On s'efforce aussi de mettre fin aux pratiques traditionnelles qui font violence aux femmes et aux petites filles. Des groupes commencent à voir quelque succès couronner leurs efforts pour convaincre les hommes et les femmes que la mutilation sexuelle féminine prélève un tribut trop lourd. Certains religieux se sont élevés publiquement contre cette pratique, et on travaille en Gambie et au Kenya à élaborer un rite de passage à l'âge adulte qui ne comporte aucune excision. Un autre signe d'espoir est la décision récente du Canada et des Etats-Unis d'accorder l'asile politique à des femmes menacées de mutilation sexuelle dans leur pays d'origine - ce qui fait de cette pratique un motif admissible pour demander (et obtenir) le statut de réfugié.

Le pouvoir politique est également crucial pour que les femmes se réalisent. Bien que la présence d'une femme à la tête de l'Etat ne garantisse pas des droits égaux pour son sexe, les femmes occupant des positions d'autorité dans les systèmes politiques ont clairement un effet bénéfique, notamment par l'exemple qu'elles créent. Mais il y a encore beaucoup, beaucoup à faire. Les femmes ont partout le droit de vote sauf dans six pays du Moyen-Orient et au Brunéi Darussalam en Asie du Sud-Est, mais à l'échelle mondiale, elles occupent tout juste 7 % des postes de haut niveau dans les gouvernements.

La montée des femmes dans les cercles du pouvoir menace la structure existante d'autorité; remplacer cette structure exigera l'effort collectif non seulement des femmes, mais aussi des hommes sympathisant avec cette cause. L'Etat et d'autres institutions d'autorité peuvent se révéler des alliés indispensables.

Les années 90 ont été une décennie de réalisations sans précédent pour les droits humains des femmes. Mais ce n'est pas sans lutte que la communauté internationale a été amenée à reconnaître que la violence antiféminine relève des droits de l'homme. Il a fallu que les femmes organisent une campagne mondiale pour faire apparaître toute l'ampleur de la violence et de son impact sur l'exercice de leurs droits. La communauté internationale a été appelée à constater qu'elle avait été incapable de protéger le droit fondamental des femmes à la sécurité de leur personne.

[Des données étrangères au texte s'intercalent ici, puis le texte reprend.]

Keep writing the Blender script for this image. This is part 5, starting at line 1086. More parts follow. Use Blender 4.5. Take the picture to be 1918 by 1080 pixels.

Le moment déterminant de cette campagne - la session du Tribunal mondial sur les violations des droits humains des femmes - s'est situé en 1993 à Vienne, pendant la Conférence mondiale sur les droits de l'homme, quand les participants ont lancé un appel pour éliminer «la violence à laquelle sont exposées les femmes dans la vie publique et privée» et ont déclaré que «les droits fondamentaux des femmes et des fillettes font inaliénablement, intégralement et indissociablement partie des droits universels de la personne». Pendant toute une journée à Vienne, de nombreux délégués et d'autres participants à la Conférence ont écouté, fascinés, 33 femmes apporter leur témoignage personnel sur les violences qu'elles avaient subies.

A l'échelle de ce qui se produit chaque jour dans toutes les communautés du monde, c'était un raccourci infime, mais emblématique de l'angoisse qui est depuis longtemps le lot des femmes. Un simple coup d'œil sur la salle permettait de constater sans doute aucun que pour les assistants, les faits et les chiffres avaient pris vie, et que le public captivé était profondément changé par l'expérience. Le Tribunal a levé officiellement le voile qui dissimulait ces atrocités depuis plusieurs siècles et donné conscience à beaucoup de femmes et d'hommes qu'il incombe à la communauté internationale de protéger les femmes de ces violences.

Cette même année, dans la ligne de l'impulsion donnée à Vienne, l'Assemblée générale des Nations Unies a adopté la Déclaration sur l'élimination de la violence à l'égard des femmes, considérée comme un complément officiel de la Convention qui n'abordait pas spécifiquement la question de cette violence quand elle a été rédigée en 1979. La Déclaration a fait date de trois manières: elle a inscrit la violence à l'égard des femmes dans le cadre du dialogue sur les droits de la personne humaine, elle a identifié le fait d'être une femme comme le premier facteur de risque de violence, et elle a élargi la définition de la violence fondée sur le sexe pour y inclure tous les aspects de la vie des femmes et des jeunes filles. Une autre étape importante a été la nomination, en 1994, d'un Rapporteur spécial des Nations Unies sur la violence à l'égard des femmes.

Un effort systématique pour faire connaître le problème de la violence contre les femmes doit associer tous les secteurs dans toutes les sociétés - le système judiciaire, les médias, les éducateurs, les autorités sanitaires, les institutions gouvernementales et non gouvernementales, les politiciens, les chefs religieux, et bien sûr aussi, les particuliers, femmes et hommes. Pour l'essentiel, ce sont les mouvements de femmes avec leurs nombreuses organisations non gouvernementales travaillant à travers les frontières nationales, culturelles, religieuses et sociales qui ont amorcé et accéléré l'effort.

Peu de mouvements sociaux ont obtenu autant de résultats aussi rapidement - et avec des méthodes si remarquablement pacifiques. Pourtant, ces petits groupes déterminés continuent de travailler presque seuls. Combien de fonctionnaires des administrations ont risqué leur carrière pour résoudre le problème de la violence à l'égard des femmes?

Pour elles, il est temps de le faire.